How does your internal body model change when you pick up the mouse?

by phil on Friday May 14, 2010 12:48 AM
mediums

When you place your hands on the steering wheel, the internal model of your body shape expands to the boundaries of the car. This is why you can swerve in and out of traffic without bumping others, similar to how you naturally maintain a personal space while negotiating a crowd. Or when you're about to be hit by another car, you'll instinctively shirk away, as if the wheels were your legs.

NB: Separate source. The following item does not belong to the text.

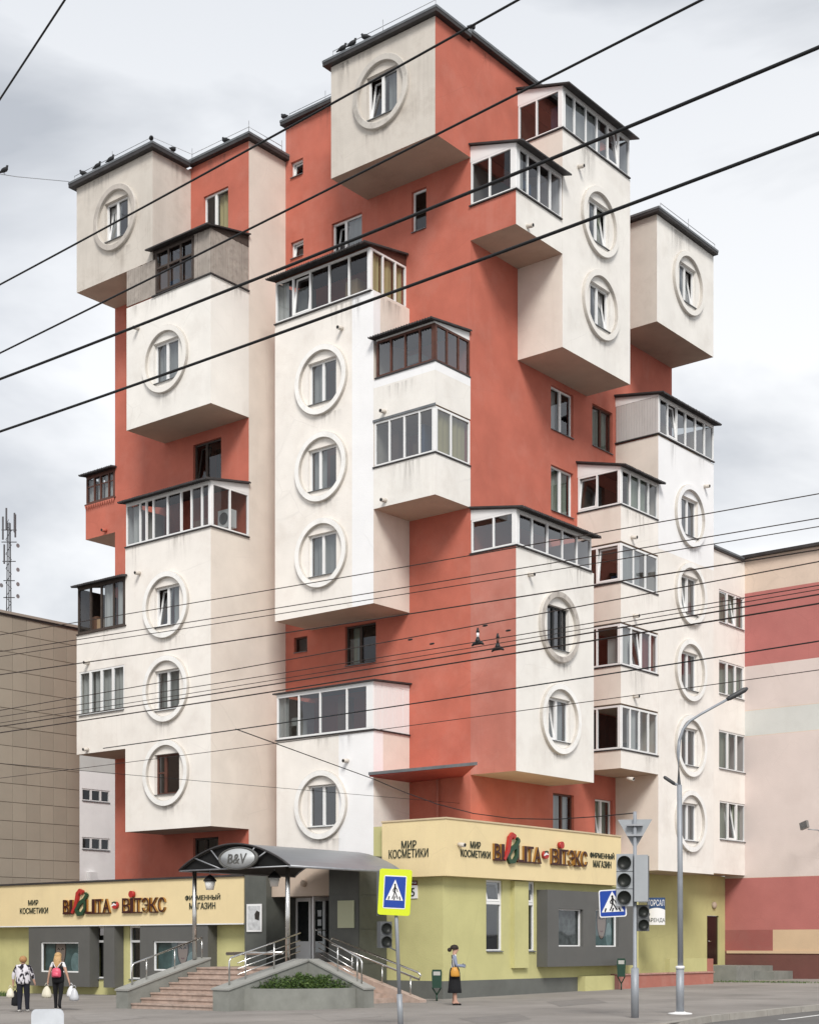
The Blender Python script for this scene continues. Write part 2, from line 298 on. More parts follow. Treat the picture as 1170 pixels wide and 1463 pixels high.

Is there a similar phenomena happening in human-computer interaction? If I log onto facebook, is my profile an extension of my visage? If someone writes on my wall, have they written on me? If I "poke" my friends, does my internal body model expand all over cyberspace onto their screens like I were some kind of human-hydra hybrid? Like a new kind of species?

Comments

Farley said on May 14, 2010 2:28 PM:

http://www.wired.com/wiredscience/2010/03/heidegger-tools

On this article is shown the impact of having a mouse wired to our body.

Quoting:

"The findings come from a deceptively simple study of people using a computer mouse rigged to malfunction. The resulting disruption in attention wasn’t superficial. It seemingly extended to the very roots of cognition.

“The person and the various parts of their brain and the mouse and the monitor are so tightly intertwined that they’re just one thing,” said Anthony Chemero, a cognitive scientist at Franklin & Marshall College. “The tool isn’t separate from you. It’s part of you.” "

That's to say, in the physical level computing is really attached to us, but on the social-level i'd say that this integration is little more subtle.

Philip Dhingra said on May 14, 2010 5:48 PM:

Cool, thanks for finding that link. I knew I had read something like this somewhere, but I couldn't remember exactly where.